Government Spends $2.6m to Reduce Fire Risk on Caribou-Targhee, Private Lands
“Simple, common sense steps to mitigate fire hazard in our public forests are subject to interminable delays and challenges. Practices like those described below are needed on millions and millions of acres across the West.
NOTE: this article was originally published to JHNewsandGuide.com. It was written by Billy Arnold.
Federal land managers and nonprofits plan to spend $2.6 million to reduce wildfire risk on national forest and private property in Teton Valley, Idaho, in the next three years.
The money from the U.S. Department of Agriculture’s Joint Chiefs’ Landscape Restoration Partnership builds on work that began after the 2016 Tie Fire. The roughly 1,000-acre wildfire in Teton County, Idaho, threatened the highway over Pine Creek Pass, private homes and a regional powerline that supplies power to Jackson.
While local, state and federal crews have been thinning vegetation in forests in eastern Idaho for years to reduce the risk of fires like the Tie Fire, the money will speed up that work and boost efforts on private land.
“It’s going to happen a lot faster because of that influx of money,” said Jay Pence, district ranger for the Caribou-Targhee National Forest’s Teton Basin.
Of the $2.6 million, about $1.1 million will go to the Natural Resources Conservation Service to reduce wildfire risk on private properties of 5 acres or more, with the goal of treating a total of 900 acres over three years.
In addition, an eastern Idaho nonprofit, High Country Resource Conservation and Development, received $700,000 to provide landowners with technical assistance such as fuel treatment prescriptions, timber marking and help applying for funding.
The U.S. Department of Agriculture has put $2.6 million towards a fuel hazard reduction project in Teton Valley, Idaho that will cover private and public land.
CARIBOU-TARGHEE NATIONAL FOREST
At the same time, the Caribou-Targhee will have about $900,000 to spend on thinning fuels on the boundary between the national forest and private land where prescribed burns are planned; hand-thin vegetation around the Mike Harris Campground and Southern Valley Trails system; and thin other vegetation to aid prescribed burns.
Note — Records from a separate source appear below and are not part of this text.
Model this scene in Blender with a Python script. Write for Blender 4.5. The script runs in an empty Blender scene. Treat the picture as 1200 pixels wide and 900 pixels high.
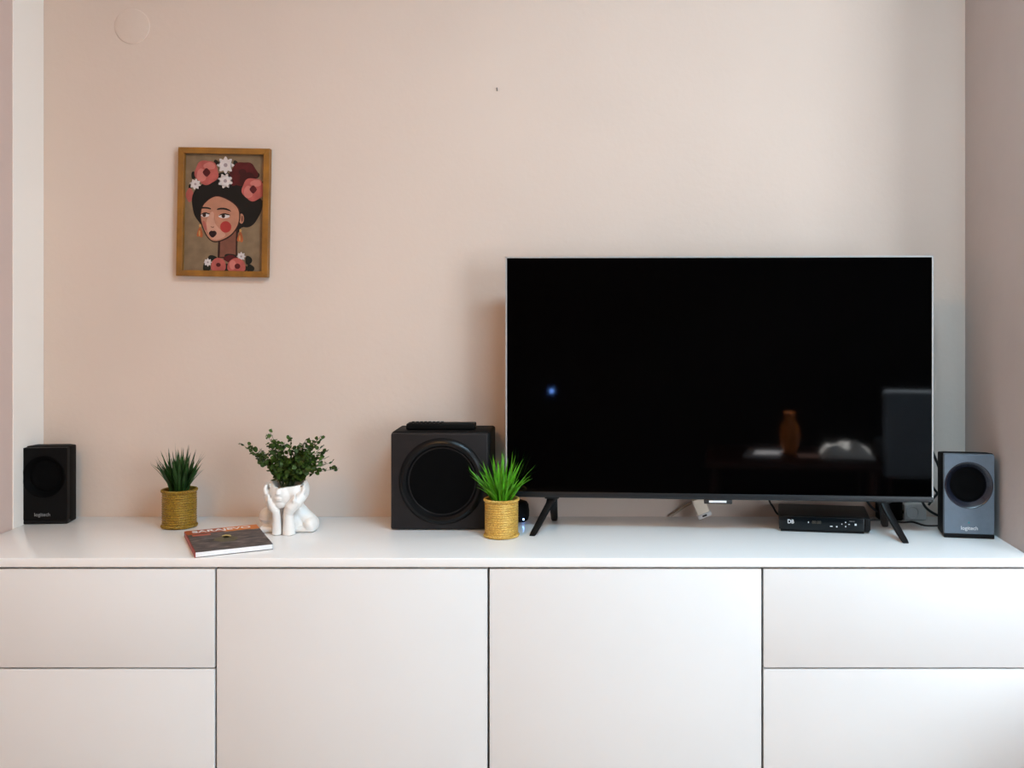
import bpy, bmesh, math, random
from mathutils import Vector, Matrix, noise

PI = math.pi
SC = bpy.context.scene
COL = SC.collection

# ------------------------------------------------------------------ units
CAM_Z = 1.32            # camera height (m); camera stands at x=0, y=0 looking along +y
F = 1216.0              # focal length in pixels of the 1200x900 frame
TOP = 0.74              # height of the cabinet top
YB = 2.71               # rear wall
YF = 2.28               # front edge of the cabinet top
XL, XR = -1.455, 0.954  # side walls of the alcove


def P(px, py, y):
    """point of the room at depth y seen at the photo's pixel (px, py)"""
    return Vector(((px - 703) / F * y, y, CAM_Z - (py - 345) / F * y))


def T(px, py, z=TOP):
    """point on a horizontal plane z"""
    y = (CAM_Z - z) * F / (py - 345)
    return Vector(((px - 703) / F * y, y, z))


def lin(c):
    return tuple(((v / 255) / 12.92 if v / 255 <= .04045 else ((v / 255 + .055) / 1.055) ** 2.4) for v in c)


# ------------------------------------------------------------------ materials
def mat(name, col, rough=.5, metal=0., spec=.5, var=0., scale=40., bump=0., bscale=200., emit=None, estr=0., coat=0., stretch=None):
    m = bpy.data.materials.new(name)
    m.use_nodes = True
    nt = m.node_tree
    b = nt.nodes['Principled BSDF']
    b.inputs['Base Color'].default_value = (*col, 1)
    b.inputs['Roughness'].default_value = rough
    b.inputs['Metallic'].default_value = metal
    b.inputs['Specular IOR Level'].default_value = spec
    b.inputs['Coat Weight'].default_value = coat
    tc = nt.nodes.new('ShaderNodeTexCoord')
    src = tc.outputs['Object']
    if stretch:
        mp = nt.nodes.new('ShaderNodeMapping')
        mp.inputs['Scale'].default_value = stretch
        nt.links.new(src, mp.inputs['Vector'])
        src = mp.outputs['Vector']
    if var > 0:
        n = nt.nodes.new('ShaderNodeTexNoise')
        n.inputs['Scale'].default_value = scale
        n.inputs['Detail'].default_value = 4
        nt.links.new(src, n.inputs['Vector'])
        r = nt.nodes.new('ShaderNodeValToRGB')
        r.color_ramp.elements[0].position = .3
        r.color_ramp.elements[1].position = .7
        r.color_ramp.elements[0].color = (*[max(0, v * (1 - var)) for v in col], 1)
        r.color_ramp.elements[1].color = (*[min(1, v * (1 + var)) for v in col], 1)
        nt.links.new(n.outputs['Fac'], r.inputs['Fac'])
        nt.links.new(r.outputs['Color'], b.inputs['Base Color'])
    if bump > 0:
        n2 = nt.nodes.new('ShaderNodeTexNoise')
        n2.inputs['Scale'].default_value = bscale
        n2.inputs['Detail'].default_value = 3
        nt.links.new(src, n2.inputs['Vector'])
        bp = nt.nodes.new('ShaderNodeBump')
        bp.inputs['Strength'].default_value = bump
        bp.inputs['Distance'].default_value = .002
        nt.links.new(n2.outputs['Fac'], bp.inputs['Height'])
        nt.links.new(bp.outputs['Normal'], b.inputs['Normal'])
    if emit:
        b.inputs['Emission Color'].default_value = (*emit, 1)
        b.inputs['Emission Strength'].default_value = estr
    return m


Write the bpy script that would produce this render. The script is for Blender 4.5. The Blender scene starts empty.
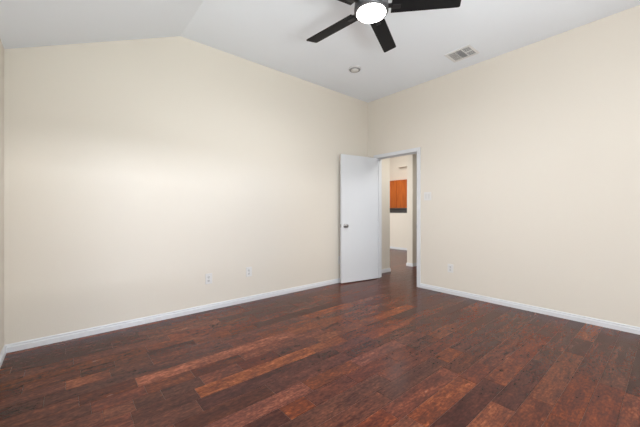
import bpy, bmesh, math, random
from math import sin, cos, pi, radians, atan2
from mathutils import Vector, Matrix

S = bpy.context.scene
C = S.collection

# ------------------------------------------------------------------ camera
F_PX = 300.06
YAW = radians(49.7195)            # viewing direction, measured from the +X axis
CAM_H = 1.1358
cam_d = bpy.data.cameras.new('camera')
cam = bpy.data.objects.new('camera', cam_d)
C.objects.link(cam)
cam.location = (0, 0, CAM_H)
cam.rotation_euler = (radians(90), 0, YAW - radians(90))
cam_d.sensor_fit = 'HORIZONTAL'
cam_d.sensor_width = 36.0
cam_d.lens = F_PX * 36.0 / 640.0
cam_d.shift_y = (211.68 - 213.5) / 640.0
cam_d.clip_start = 0.02
S.camera = cam

# ------------------------------------------------------------------ view, world, fill lamps
S.view_settings.view_transform = 'Standard'
S.view_settings.look = 'None'
S.view_settings.exposure = -0.07
S.view_settings.gamma = 1.0
S.view_settings.use_curve_mapping = False

w = bpy.data.worlds.new('sky')
S.world = w
w.use_nodes = True
w.node_tree.nodes['Background'].inputs['Color'].default_value = (0.80, 0.90, 1.0, 1)
w.node_tree.nodes['Background'].inputs['Strength'].default_value = 1.5


def area_light(name, loc, direction, sx, sy, power, col=(1, 1, 1), spread=180):
    l = bpy.data.lights.new(name, 'AREA')
    l.shape = 'RECTANGLE'
    l.size = sx
    l.size_y = sy
    l.energy = power
    l.color = col
    l.spread = radians(spread)
    o = bpy.data.objects.new(name, l)
    C.objects.link(o)
    o.location = loc
    o.rotation_euler = Vector(direction).to_track_quat('-Z', 'Y').to_euler()
    return o


# room dimensions (metres): origin on the floor under the camera
XL, XB, YA, YR = -0.3766, 4.0531, 3.4788, -1.25
XRIDGE, ZC, ZL = 0.955, 3.05, 2.4416
WT = 0.12                                   # wall thickness
DY0, DY1, DZ = 2.505, 3.290, 2.050           # doorway in the right-hand wall
WIN = [(0.05, 1.30), (1.90, 3.15)]          # windows in the wall behind the camera
WZ0, WZ1 = 0.55, 2.10

LWIN = (-1.00, 0.00)                        # unseen window in the left wall, added around the left fill lamp
LZ0, LZ1 = 0.70, 2.10
# added fill lamps in place of window daylight and of lights beyond the doorway
area_light('window_ground_bounce', (0.675, YR + 0.1, 0.9), (0, 0.7, 1), 1.25, 0.8, 49, (0.94, 1.02, 1.0), 110)  # added fill inside the room, aimed up to brighten the ceiling
area_light('window_ground_bounce', (2.525, YR + 0.1, 0.9), (0, 0.7, 1), 1.25, 0.8, 5, (0.97, 1.0, 0.97), 110)  # weaker added fill beside it, same aim
area_light('left_window_daylight', (XL + 0.02, -0.5, 1.4), (1, 0, 0.15), 1.0, 1.4, 67, (1.0, 0.98, 1.0))  # added fill just inside the left wall, brightens the right-hand wall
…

Since the 2016 Tie Fire, which cost about $4.2 million to suppress, the Caribou-Targhee, High Country, Teton County Fire and Rescue and the Idaho Department of Lands have been thinning fuels throughout Teton Valley, Idaho. The Idaho Department of Lands has spent $535,000 on the effort, aimed primarily at small, private lots. So far, 187 acres of private land have been treated, with another 30 set to be thinned this spring.